Indirectly, the World Bank is backing Macken’s thesis. The bank recently announced that it was revising its strategy in Mongolia because of how hard the country has been hit by the economic downturn.

It said a new approach would look to ensure fiscal sustainability, protect the poor, and encourage transparent and prudent mining investments and a more competitive and stable medium-term business investment climate.

The last point is the most relevant to Ivanhoe, and touches on the core of the country’s dilemma over the last 15 years.

Mongolia adopted a market-based economy in 1990, a situation that instantly deprived it of the Soviet aid that once made up roughly a third of its gross domestic product.

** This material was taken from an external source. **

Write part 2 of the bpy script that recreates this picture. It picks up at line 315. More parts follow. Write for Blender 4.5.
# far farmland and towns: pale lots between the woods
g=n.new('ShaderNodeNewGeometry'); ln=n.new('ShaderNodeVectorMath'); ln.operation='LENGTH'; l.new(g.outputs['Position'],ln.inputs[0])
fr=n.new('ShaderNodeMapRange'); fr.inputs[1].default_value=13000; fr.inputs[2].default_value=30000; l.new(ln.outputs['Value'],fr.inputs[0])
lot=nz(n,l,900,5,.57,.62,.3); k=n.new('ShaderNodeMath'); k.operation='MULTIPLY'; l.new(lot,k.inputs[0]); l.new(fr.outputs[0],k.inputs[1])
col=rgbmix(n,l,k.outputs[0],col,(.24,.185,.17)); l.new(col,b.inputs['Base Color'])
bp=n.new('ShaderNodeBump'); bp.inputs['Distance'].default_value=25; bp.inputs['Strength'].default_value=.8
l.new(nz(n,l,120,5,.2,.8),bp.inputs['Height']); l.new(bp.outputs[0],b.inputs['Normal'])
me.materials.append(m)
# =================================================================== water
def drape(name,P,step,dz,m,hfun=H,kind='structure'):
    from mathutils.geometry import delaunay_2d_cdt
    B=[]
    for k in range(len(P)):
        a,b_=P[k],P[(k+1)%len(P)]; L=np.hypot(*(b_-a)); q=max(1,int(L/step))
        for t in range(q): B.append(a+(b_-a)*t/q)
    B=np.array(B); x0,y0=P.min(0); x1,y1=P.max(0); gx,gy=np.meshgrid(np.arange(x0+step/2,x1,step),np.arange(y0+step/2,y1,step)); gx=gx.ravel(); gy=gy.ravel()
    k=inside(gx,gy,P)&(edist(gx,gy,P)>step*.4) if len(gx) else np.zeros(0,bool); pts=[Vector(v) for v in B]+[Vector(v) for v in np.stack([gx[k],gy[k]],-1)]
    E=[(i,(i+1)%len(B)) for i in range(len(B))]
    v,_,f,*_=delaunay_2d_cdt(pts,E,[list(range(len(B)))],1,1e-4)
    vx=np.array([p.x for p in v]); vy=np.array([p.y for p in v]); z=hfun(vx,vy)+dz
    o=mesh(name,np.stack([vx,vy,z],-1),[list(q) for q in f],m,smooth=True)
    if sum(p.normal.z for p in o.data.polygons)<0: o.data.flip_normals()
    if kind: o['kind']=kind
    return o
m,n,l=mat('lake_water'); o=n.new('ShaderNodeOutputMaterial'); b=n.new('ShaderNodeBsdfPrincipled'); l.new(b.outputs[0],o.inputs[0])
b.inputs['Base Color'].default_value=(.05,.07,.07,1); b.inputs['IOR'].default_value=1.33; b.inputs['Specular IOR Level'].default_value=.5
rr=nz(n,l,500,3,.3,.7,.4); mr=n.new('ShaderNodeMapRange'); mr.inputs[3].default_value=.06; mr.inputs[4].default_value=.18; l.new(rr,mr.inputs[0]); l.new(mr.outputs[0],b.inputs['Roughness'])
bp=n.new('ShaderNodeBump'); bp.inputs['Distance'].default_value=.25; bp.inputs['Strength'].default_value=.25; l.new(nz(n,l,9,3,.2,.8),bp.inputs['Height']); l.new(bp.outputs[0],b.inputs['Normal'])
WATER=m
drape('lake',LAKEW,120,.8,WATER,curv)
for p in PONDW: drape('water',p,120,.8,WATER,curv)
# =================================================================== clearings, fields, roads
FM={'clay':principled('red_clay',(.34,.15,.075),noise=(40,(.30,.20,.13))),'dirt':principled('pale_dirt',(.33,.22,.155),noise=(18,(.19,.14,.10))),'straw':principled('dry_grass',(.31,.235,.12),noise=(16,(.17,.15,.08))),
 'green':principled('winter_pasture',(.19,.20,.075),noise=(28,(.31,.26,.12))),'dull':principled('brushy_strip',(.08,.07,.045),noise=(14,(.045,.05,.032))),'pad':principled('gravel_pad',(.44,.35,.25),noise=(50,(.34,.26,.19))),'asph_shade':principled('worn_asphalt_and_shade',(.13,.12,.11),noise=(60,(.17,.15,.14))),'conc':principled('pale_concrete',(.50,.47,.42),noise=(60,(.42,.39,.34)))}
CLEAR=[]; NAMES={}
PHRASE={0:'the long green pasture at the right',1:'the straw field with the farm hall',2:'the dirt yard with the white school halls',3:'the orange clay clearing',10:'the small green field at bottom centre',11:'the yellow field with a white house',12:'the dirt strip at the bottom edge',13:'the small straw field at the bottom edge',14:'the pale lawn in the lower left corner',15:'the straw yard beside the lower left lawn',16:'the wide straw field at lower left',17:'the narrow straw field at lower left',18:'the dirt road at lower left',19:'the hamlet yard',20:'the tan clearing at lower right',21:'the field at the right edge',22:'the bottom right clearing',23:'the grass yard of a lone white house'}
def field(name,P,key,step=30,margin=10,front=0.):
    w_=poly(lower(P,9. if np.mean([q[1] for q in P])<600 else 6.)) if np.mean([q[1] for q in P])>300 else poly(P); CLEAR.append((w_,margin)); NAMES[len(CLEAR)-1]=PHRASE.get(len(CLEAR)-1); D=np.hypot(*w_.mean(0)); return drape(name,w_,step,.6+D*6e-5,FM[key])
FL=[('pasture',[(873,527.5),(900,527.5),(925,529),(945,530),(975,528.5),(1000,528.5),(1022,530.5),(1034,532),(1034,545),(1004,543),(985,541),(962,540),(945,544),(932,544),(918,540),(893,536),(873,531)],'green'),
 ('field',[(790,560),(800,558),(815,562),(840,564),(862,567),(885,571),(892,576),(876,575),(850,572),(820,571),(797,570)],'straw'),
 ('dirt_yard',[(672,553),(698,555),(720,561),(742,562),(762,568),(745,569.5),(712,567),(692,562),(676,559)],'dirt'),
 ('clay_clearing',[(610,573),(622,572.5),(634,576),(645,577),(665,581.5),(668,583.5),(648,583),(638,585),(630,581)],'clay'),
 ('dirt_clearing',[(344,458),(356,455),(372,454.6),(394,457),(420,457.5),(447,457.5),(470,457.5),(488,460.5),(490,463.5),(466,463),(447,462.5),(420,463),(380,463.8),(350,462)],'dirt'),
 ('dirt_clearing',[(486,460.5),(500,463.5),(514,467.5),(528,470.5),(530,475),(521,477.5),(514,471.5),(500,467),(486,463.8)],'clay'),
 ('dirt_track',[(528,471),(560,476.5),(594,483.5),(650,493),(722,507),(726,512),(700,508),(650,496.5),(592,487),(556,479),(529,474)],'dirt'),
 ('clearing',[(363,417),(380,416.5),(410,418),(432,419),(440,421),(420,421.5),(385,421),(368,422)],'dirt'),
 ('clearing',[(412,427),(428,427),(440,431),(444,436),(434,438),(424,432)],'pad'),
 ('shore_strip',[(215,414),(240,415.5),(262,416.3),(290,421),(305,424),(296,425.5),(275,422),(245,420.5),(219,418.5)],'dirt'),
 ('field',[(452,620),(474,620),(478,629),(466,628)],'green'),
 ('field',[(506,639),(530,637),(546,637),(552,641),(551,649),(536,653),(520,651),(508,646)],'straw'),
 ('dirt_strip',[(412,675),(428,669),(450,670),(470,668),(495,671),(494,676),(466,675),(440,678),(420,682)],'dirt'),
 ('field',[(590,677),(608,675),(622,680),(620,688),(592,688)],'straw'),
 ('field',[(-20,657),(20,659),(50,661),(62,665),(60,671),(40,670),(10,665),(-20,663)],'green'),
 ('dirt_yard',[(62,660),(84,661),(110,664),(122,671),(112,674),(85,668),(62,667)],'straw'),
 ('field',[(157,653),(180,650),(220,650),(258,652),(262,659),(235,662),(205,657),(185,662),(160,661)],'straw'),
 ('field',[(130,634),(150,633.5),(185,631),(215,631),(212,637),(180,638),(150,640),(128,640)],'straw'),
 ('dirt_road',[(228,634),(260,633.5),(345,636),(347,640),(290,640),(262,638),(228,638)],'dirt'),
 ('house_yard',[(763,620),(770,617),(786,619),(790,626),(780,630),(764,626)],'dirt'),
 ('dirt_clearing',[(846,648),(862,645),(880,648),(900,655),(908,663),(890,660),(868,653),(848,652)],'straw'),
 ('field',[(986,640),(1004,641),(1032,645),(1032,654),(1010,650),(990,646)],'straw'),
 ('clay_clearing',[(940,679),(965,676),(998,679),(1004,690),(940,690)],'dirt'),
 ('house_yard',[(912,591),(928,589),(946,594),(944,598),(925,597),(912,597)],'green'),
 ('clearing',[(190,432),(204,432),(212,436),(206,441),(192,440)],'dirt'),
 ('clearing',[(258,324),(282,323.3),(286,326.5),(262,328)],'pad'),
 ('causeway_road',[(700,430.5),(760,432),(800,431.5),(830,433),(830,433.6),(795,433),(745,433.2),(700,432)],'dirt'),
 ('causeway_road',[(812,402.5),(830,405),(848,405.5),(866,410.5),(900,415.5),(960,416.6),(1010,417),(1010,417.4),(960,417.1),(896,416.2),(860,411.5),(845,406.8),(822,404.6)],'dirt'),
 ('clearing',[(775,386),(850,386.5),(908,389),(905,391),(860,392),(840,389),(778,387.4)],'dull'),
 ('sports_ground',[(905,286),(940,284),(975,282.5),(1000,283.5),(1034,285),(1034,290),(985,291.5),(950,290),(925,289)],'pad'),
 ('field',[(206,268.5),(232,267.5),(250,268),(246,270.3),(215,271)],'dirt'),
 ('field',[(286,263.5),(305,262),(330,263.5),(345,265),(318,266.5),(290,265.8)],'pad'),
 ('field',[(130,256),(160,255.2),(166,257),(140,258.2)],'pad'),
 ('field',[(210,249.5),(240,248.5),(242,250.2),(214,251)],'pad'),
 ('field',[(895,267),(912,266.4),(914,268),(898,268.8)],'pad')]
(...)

Predictably, its move into capitalism — after some 60 years under communism — was not a smooth transition.

On the positive side, economic growth has been scorching, averaging close to 9% per year between 2004 and 2008. That growth ushered in a new era of wealth as demonstrated by a sharp rise in per capita income to US$1,290 in 2007 from a meagre US$390 in 1995.

But coupled with that growth was intense inflation — which reached a peak of 40%. The situation left many of the poor on the outside looking in, and fed a belief that foreigners were profiting from the soil that belonged to all Mongolians.

However, that view may be changing. With growth projected at 2-3% for 2009, inflationary pressures have eased.

That, combined with the fact that the country’s external current account went to a 9.6% deficit in 2008 from a surplus of 4.4% of GDP in 2007, has made getting a major project like Oyu Tolgoi into production more of a priority.

And that will likely not change with Elbegdorj now at the helm.

As it stands, the investment agreement has been reviewed by parliament and all other interested parties, such as unions and NGOs.

Recommendations from the review process have been relayed to Ivanhoe and Rio Tinto, and they will offer responses that will then be put to a vote in parliament.

For Macken’s prediction to come to fruition, such a vote would have to take place before parliament breaks for a national holiday in the second week of July. It is not scheduled to reconvene until October after that point.

While Saunders won’t suggest a timeframe for when he thinks a deal could be signed, he does say that the progress in negotiations is in itself a positive development.

“They’ve finally gotten to the point of dealing realistically with a hard proposal,” he says. “They finally have a specific and practical document in front of them and the way to look at the current situation is that they are trying to fine tune it.”